For most people, the ordinary or usual way to hear and listen to God is by reading or hearing the Bible. We believe that the Sacred Scriptures are the Word of God and that the fifty or more persons responsible for the books of the Bible were “inspired” by God when writing them. This means that God’s eternal wisdom flowed through them.

Waiting in prayer
Photo by Sage Friedman on Unsplash

We also believe that it is possible today to use this same insight into divine wisdom to discover God’s will for us. All that is needed is to transpose the eternal wisdom that was applied by the biblical writer to the situation in that particular community to a somewhat similar situation today.

This process of transposing the word of God from the Bible to our needs and problems is a form of listening to God. As the Epistle to the Hebrews puts it: “In times past God spoke in diverse and varied ways to our fathers through the prophets; in this, the final age, he has spoken to us through the Son. The Son is the reflection of the Father’s glory, the exact representation of the Father’s being, and he sustains all things by his powerful word” (Heb 1:1-3).
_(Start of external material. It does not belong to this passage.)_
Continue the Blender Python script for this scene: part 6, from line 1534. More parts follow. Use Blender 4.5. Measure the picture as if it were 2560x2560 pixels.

There are many other ways of listening to God. God is constantly being revealed to us through nature, through the whole of his created world and universe. Any experience of beauty, love, goodness, truth, or life is a valid experience of the reality of God. When we connect with any of these transcendental realities, we are connecting with God and allowing God to speak to us.

Listening to a beautiful piece of music, watching a sunrise or sunset, contemplating the ocean or the mountains, or any experience that evokes a depth of emotional response is in fact an exercise in communicating with God.

All such experiences may be true and valid forms of prayer. God indeed speaks to us in diverse and varied ways. We need only to sharpen those spiritual faculties of our nature which enable us to appreciate and understand true beauty, love, life, truth, and goodness.